DATA BLOCK =>
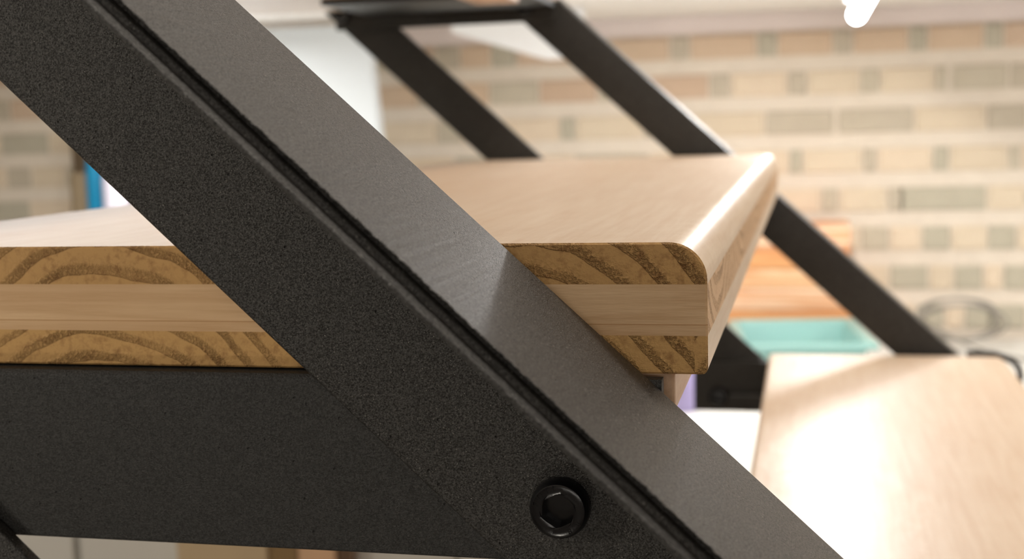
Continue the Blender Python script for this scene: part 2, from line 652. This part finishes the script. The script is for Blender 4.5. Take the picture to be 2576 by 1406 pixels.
# ---- treads: three glued layers each
def tread_layer(name, x0, x1, z0, z1, rtop, rbot, mats, parent, faces):
    """section in xz with rounded front (and softly rounded back); extruded along y.
    mats[0] for the two end faces, mats[1] long sides, faces: which"""
    pts = [(x0, z1), (x1, z1), (x1, z0), (x0, z0)]
    sec = rounded(pts, [0.004 if rtop else 0, rtop, rbot, 0.002 if rbot else 0], 12)
    b = bmesh.new()
    e = 0.0006
    n = len(sec)
    rings = []
    ys = [0.0, 0.0006] + [W_TREAD * k / 6 for k in range(1, 6)] + [W_TREAD - 0.0006, W_TREAD]
    cx, cz = (x0 + x1) / 2, (z0 + z1) / 2
    for k, y in enumerate(ys):
        ring = []
        for (x, z) in sec:
            if k in (0, len(ys) - 1):
                # slight arris only where the layer meets the open air
                ox = e * (1 if x < x0 + 1e-4 else -1 if x > x1 - 1e-4 else 0)
                oz = 0
                if rtop and z > z1 - 1e-4:
                    oz = -e
                if rtop and x > x1 - rtop and z > z1 - rtop:
                    d = Vector((x - (x1 - rtop), z - (z1 - rtop))).normalized()
                    ox, oz = -e * d.x, -e * d.y
                if rbot and z < z0 + 1e-4:
                    oz = e
                ring.append(b.verts.new((x + ox, y, z + oz)))
            else:
                ring.append(b.verts.new((x, y, z)))
        rings.append(ring)
    for k in range(len(ys) - 1):
        for i in range(n):
            j = (i + 1) % n
            f = b.faces.new((rings[k][i], rings[k][j], rings[k + 1][j], rings[k + 1][i]))
            f.material_index = 1 if 0 < k < len(ys) - 2 else 0
    f = b.faces.new(rings[0]); f.material_index = 0
    f = b.faces.new(rings[-1][::-1]); f.material_index = 0
    return link(name, b, mats, parent, True, angle=25)


def make_tread(i, depth, label, group=None):
    """i = step index (0 = the one in focus, negative = lower)"""
    x1 = -RUN * i
    z1 = RISE * i
    root = empty('stair_tread', (x1, 0.0, z1))
    tag(root, label, 'stair tread', group)
    tread_layer('top_layer', -depth, 0, -0.0128, 0, 0.0115, 0, [M['end_top'], M['top_long']], root, None)
    tread_layer('core_layer', -depth, 0, -0.0286, -0.0128, 0, 0, [M['core_long'], M['core_face']], root, None)
    tread_layer('bottom_layer', -depth, 0, -T_TH, -0.0286, 0, 0.0022, [M['end_bot'], M['top_long']], root, None)
    b = bmesh.new()
    box(b, -0.05, -0.0105, 0.004, 0.765, -T_TH - 0.013, -T_TH)
    tb = link('under_batten', b, M['cleat'], root, bevel=0.001)
    return root


M['core_face'] = wood_end('spruce_core_end', c255(222, 186, 146), c255(186, 142, 98), width=0.17, cz=0.05, soft=0.35, ycoord=True)

make_tread(0, 0.328, 'pale three layer wooden tread in focus, its end grain passing behind the close stringer')
make_tread(-1, 0.2245, 'blurred wooden tread at lower right with a diagonal shadow across it')
make_tread(1, 0.328, 'wooden tread above the sharp one, just over the top of the frame')
make_tread(2, 0.328, 'wooden tread two steps above the sharp one, out of sight overhead')
make_tread(-2, 0.328, 'wooden tread two steps below the sharp one, hidden behind the close stringer')
make_tread(-3, 0.328, 'wooden tread three steps below the sharp one, hidden below the frame')


# ---- brackets
def hexsocket_bolt(name, loc, parent, sgn, r=0.0093, h=0.0062):
    """button head cap screw, axis along y, head pointing to sgn*y"""
    b = bmesh.new()
    n = 48
    prof = [(r * 0.96, 0.0), (r, 0.0006), (r, h * 0.45), (r * 0.965, h * 0.75), (r * 0.88, h * 0.95), (r * 0.80, h), (r * 0.60, h)]
    rings = []
    for rr, hh in prof:
        rings.append([b.verts.new((rr * math.cos(2 * math.pi * k / n), sgn * hh, rr * math.sin(2 * math.pi * k / n))) for k in range(n)])
    hexr = r * 0.60
    for hh in (h - 0.0003, h - 0.0048):
        ring = []
        for k in range(n):
            a = 2 * math.pi * k / n
            q = (a % (math.pi / 3)) - math.pi / 6
            rr = hexr * math.cos(math.pi / 6) / math.cos(q)
            ring.append(b.verts.new((rr * math.cos(a + 0.5), sgn * hh, rr * math.sin(a + 0.5))))
        rings.append(ring)
    for a_, b_ in zip(rings, rings[1:]):
        for k in range(n):
            b.faces.new((a_[k], a_[(k + 1) % n], b_[(k + 1) % n], b_[k]))
    b.faces.new(rings[0])
    b.faces.new(rings[-1])
    o = link(name, b, M['bolt'], parent, True, angle=30)
    o.location = loc
    return o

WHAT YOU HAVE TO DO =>
Restate, line by line and word for word, everything from the top of the material through the line that contains "return link(name, b, mats, parent, True, angle=25)". Leave pictures out.

RESPONSE BELOW =>
Continue the Blender Python script for this scene: part 2, from line 652. This part finishes the script. The script is for Blender 4.5. Take the picture to be 2576 by 1406 pixels.
# ---- treads: three glued layers each
def tread_layer(name, x0, x1, z0, z1, rtop, rbot, mats, parent, faces):
    """section in xz with rounded front (and softly rounded back); extruded along y.
    mats[0] for the two end faces, mats[1] long sides, faces: which"""
    pts = [(x0, z1), (x1, z1), (x1, z0), (x0, z0)]
    sec = rounded(pts, [0.004 if rtop else 0, rtop, rbot, 0.002 if rbot else 0], 12)
    b = bmesh.new()
    e = 0.0006
    n = len(sec)
    rings = []
    ys = [0.0, 0.0006] + [W_TREAD * k / 6 for k in range(1, 6)] + [W_TREAD - 0.0006, W_TREAD]
    cx, cz = (x0 + x1) / 2, (z0 + z1) / 2
    for k, y in enumerate(ys):
        ring = []
        for (x, z) in sec:
            if k in (0, len(ys) - 1):
                # slight arris only where the layer meets the open air
                ox = e * (1 if x < x0 + 1e-4 else -1 if x > x1 - 1e-4 else 0)
                oz = 0
                if rtop and z > z1 - 1e-4:
                    oz = -e
                if rtop and x > x1 - rtop and z > z1 - rtop:
                    d = Vector((x - (x1 - rtop), z - (z1 - rtop))).normalized()
                    ox, oz = -e * d.x, -e * d.y
                if rbot and z < z0 + 1e-4:
                    oz = e
                ring.append(b.verts.new((x + ox, y, z + oz)))
            else:
                ring.append(b.verts.new((x, y, z)))
        rings.append(ring)
    for k in range(len(ys) - 1):
        for i in range(n):
            j = (i + 1) % n
            f = b.faces.new((rings[k][i], rings[k][j], rings[k + 1][j], rings[k + 1][i]))
            f.material_index = 1 if 0 < k < len(ys) - 2 else 0
    f = b.faces.new(rings[0]); f.material_index = 0
    f = b.faces.new(rings[-1][::-1]); f.material_index = 0
    return link(name, b, mats, parent, True, angle=25)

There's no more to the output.